___ Source records

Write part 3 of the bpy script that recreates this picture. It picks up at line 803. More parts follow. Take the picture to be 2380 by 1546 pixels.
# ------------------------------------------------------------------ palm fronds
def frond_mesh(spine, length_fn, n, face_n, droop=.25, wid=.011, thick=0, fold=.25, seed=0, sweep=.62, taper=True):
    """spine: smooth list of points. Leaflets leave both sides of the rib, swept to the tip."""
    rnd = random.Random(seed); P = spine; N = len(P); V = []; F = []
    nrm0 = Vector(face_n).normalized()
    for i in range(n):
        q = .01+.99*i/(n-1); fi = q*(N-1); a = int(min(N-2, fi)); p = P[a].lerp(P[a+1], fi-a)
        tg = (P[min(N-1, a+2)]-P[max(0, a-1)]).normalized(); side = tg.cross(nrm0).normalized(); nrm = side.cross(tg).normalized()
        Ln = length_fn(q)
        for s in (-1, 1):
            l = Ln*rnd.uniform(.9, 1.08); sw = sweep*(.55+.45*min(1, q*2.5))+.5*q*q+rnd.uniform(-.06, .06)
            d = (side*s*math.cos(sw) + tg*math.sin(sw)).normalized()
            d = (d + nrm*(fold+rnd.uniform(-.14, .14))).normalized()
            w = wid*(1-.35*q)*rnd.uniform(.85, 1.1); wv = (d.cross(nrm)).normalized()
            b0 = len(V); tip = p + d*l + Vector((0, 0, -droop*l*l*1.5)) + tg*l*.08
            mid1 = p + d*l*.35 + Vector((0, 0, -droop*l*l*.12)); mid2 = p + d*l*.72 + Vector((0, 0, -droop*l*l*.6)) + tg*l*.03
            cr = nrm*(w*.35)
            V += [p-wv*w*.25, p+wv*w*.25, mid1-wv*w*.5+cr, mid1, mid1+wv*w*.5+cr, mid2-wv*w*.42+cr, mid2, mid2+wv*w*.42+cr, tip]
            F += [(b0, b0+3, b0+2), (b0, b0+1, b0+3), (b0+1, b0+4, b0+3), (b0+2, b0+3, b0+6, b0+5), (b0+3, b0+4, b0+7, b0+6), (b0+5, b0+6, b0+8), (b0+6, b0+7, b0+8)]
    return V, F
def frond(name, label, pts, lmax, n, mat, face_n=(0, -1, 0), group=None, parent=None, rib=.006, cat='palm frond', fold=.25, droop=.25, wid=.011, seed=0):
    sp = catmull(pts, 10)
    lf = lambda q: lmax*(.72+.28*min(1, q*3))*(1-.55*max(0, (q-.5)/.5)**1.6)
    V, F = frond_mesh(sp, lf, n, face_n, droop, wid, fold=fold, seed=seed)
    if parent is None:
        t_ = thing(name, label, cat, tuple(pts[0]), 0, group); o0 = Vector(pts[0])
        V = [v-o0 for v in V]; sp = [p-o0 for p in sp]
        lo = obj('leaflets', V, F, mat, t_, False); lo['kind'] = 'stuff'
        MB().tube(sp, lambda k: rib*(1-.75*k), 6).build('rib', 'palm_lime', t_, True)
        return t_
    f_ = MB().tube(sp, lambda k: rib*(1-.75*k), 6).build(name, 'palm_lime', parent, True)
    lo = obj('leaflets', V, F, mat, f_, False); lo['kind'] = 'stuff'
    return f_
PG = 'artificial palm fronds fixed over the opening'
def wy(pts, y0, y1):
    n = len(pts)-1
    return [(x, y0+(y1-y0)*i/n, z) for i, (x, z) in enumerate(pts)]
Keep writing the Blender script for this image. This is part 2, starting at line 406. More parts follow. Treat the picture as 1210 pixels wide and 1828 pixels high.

______

What you are asked to do:
Go through the records above and retype each one exactly.

Full response:
Write part 3 of the bpy script that recreates this picture. It picks up at line 803. More parts follow. Take the picture to be 2380 by 1546 pixels.
# ------------------------------------------------------------------ palm fronds
def frond_mesh(spine, length_fn, n, face_n, droop=.25, wid=.011, thick=0, fold=.25, seed=0, sweep=.62, taper=True):
    """spine: smooth list of points. Leaflets leave both sides of the rib, swept to the tip."""
    rnd = random.Random(seed); P = spine; N = len(P); V = []; F = []
    nrm0 = Vector(face_n).normalized()
    for i in range(n):
        q = .01+.99*i/(n-1); fi = q*(N-1); a = int(min(N-2, fi)); p = P[a].lerp(P[a+1], fi-a)
        tg = (P[min(N-1, a+2)]-P[max(0, a-1)]).normalized(); side = tg.cross(nrm0).normalized(); nrm = side.cross(tg).normalized()
        Ln = length_fn(q)
        for s in (-1, 1):
            l = Ln*rnd.uniform(.9, 1.08); sw = sweep*(.55+.45*min(1, q*2.5))+.5*q*q+rnd.uniform(-.06, .06)
            d = (side*s*math.cos(sw) + tg*math.sin(sw)).normalized()
            d = (d + nrm*(fold+rnd.uniform(-.14, .14))).normalized()
            w = wid*(1-.35*q)*rnd.uniform(.85, 1.1); wv = (d.cross(nrm)).normalized()
            b0 = len(V); tip = p + d*l + Vector((0, 0, -droop*l*l*1.5)) + tg*l*.08
            mid1 = p + d*l*.35 + Vector((0, 0, -droop*l*l*.12)); mid2 = p + d*l*.72 + Vector((0, 0, -droop*l*l*.6)) + tg*l*.03
            cr = nrm*(w*.35)
            V += [p-wv*w*.25, p+wv*w*.25, mid1-wv*w*.5+cr, mid1, mid1+wv*w*.5+cr, mid2-wv*w*.42+cr, mid2, mid2+wv*w*.42+cr, tip]
            F += [(b0, b0+3, b0+2), (b0, b0+1, b0+3), (b0+1, b0+4, b0+3), (b0+2, b0+3, b0+6, b0+5), (b0+3, b0+4, b0+7, b0+6), (b0+5, b0+6, b0+8), (b0+6, b0+7, b0+8)]
    return V, F
def frond(name, label, pts, lmax, n, mat, face_n=(0, -1, 0), group=None, parent=None, rib=.006, cat='palm frond', fold=.25, droop=.25, wid=.011, seed=0):
    sp = catmull(pts, 10)
    lf = lambda q: lmax*(.72+.28*min(1, q*3))*(1-.55*max(0, (q-.5)/.5)**1.6)
    V, F = frond_mesh(sp, lf, n, face_n, droop, wid, fold=fold, seed=seed)
    if parent is None:
        t_ = thing(name, label, cat, tuple(pts[0]), 0, group); o0 = Vector(pts[0])
        V = [v-o0 for v in V]; sp = [p-o0 for p in sp]
        lo = obj('leaflets', V, F, mat, t_, False); lo['kind'] = 'stuff'
        MB().tube(sp, lambda k: rib*(1-.75*k), 6).build('rib', 'palm_lime', t_, True)
        return t_
    f_ = MB().tube(sp, lambda k: rib*(1-.75*k), 6).build(name, 'palm_lime', parent, True)
    lo = obj('leaflets', V, F, mat, f_, False); lo['kind'] = 'stuff'
    return f_
PG = 'artificial palm fronds fixed over the opening'
def wy(pts, y0, y1):
    n = len(pts)-1
    return [(x, y0+(y1-y0)*i/n, z) for i, (x, z) in enumerate(pts)]
Keep writing the Blender script for this image. This is part 2, starting at line 406. More parts follow. Treat the picture as 1210 pixels wide and 1828 pixels high.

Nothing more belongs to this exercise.